Arriving in California and longing to still be around horses, she saved pennies, nickels and dimes, not counting the times she conned her uncles, until she had 50 cents to rent
a horse at the stable not far from her house. She fell asleep to Roy Rogers, Dale Evans and the Lone Ranger on the radio. Sullivan's creativity was also evident
at this time when she almost burned the house down creating a life like campfire from Easter basket grass and birthday candles for her little
plastic cowboys and horses.
A desire to create grew in her as she watched her grandmother draw children with color pencils on the grey dividers in shredded wheat boxes. A pencil drawing
of a horse's head submitted to a television program for children wan Barbara her first recognition.
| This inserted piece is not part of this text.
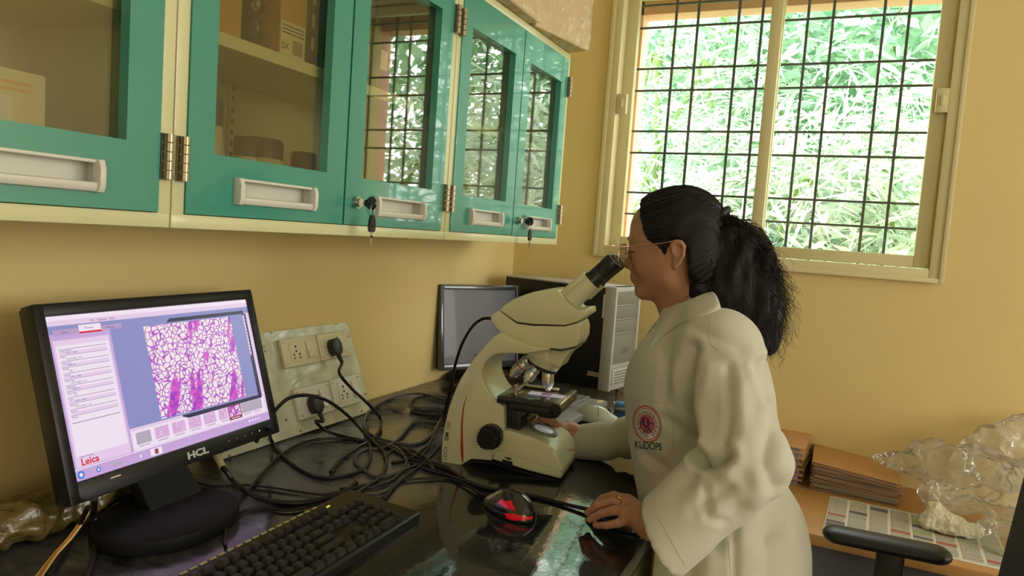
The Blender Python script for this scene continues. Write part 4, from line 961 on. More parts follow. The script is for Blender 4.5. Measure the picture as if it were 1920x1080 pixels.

In the 1950's Sullivan's family, which now included two sisters, once again moved, this time to Las Vegas, Nevada. Her mother developed a lung problem after working in the shipyards
during World War II and her doctor thought it best that she move to a desert climate. Las Vegas, at that time, was a town of fifty thousand; small compared to the over two million
residents it has today.
In the mid 1970's, Sullivan started painting and it wasn't long before her talent was recognized. She was asked to represent
the 1976 Boulder City Arts Festival in Boulder City, Nevada. She won First, Second and Third Place Awards at the Jaycee State Fair in 1977 and in 1981 Barbara Sullivan's painting
Winter Splendor was selected to represent the Christmas Arts Festival sponsored by the City of Las Vegas and the Las Vegas Art Museum. The painting was purchased by Nevada National Bank for their corporate
collection. In 1983 the City of Las Vegas selected Barbara Sullivan as one of three artists to exhibit in the newly completed U.S. Federal Building.
Sullivan's first oil painting workshop was with well known artist, Leslie B. DeMill. Starting with a still life set up, she learned to see and paint
shapes, perspective, value and color just to mention a few of the basics. She says, "Realism is abstract art. When the abstract shapes of value and color
are put together as seen, they form realism". With this understanding, she said, it is easy to slip into painting portraits. From the things she learned ,
she was able to teach and show other artists the basics of what it takes to paint representational art.
It was natural for Barbara Sullivan to paint the Native American. Her great-grandmother was from the Iroquois Nation of Native Americans. Sullivan loves the outdoors, her horses (a gift from her husband), the stories
she heard from her grandmother, the history of the Native American people and the West. "Riding horseback through the desert or over the mountains...feeling the warm wind on my face or listening to the soft crunch of
snow under her horse's hooves...evoke memories and feelings that influence my work today.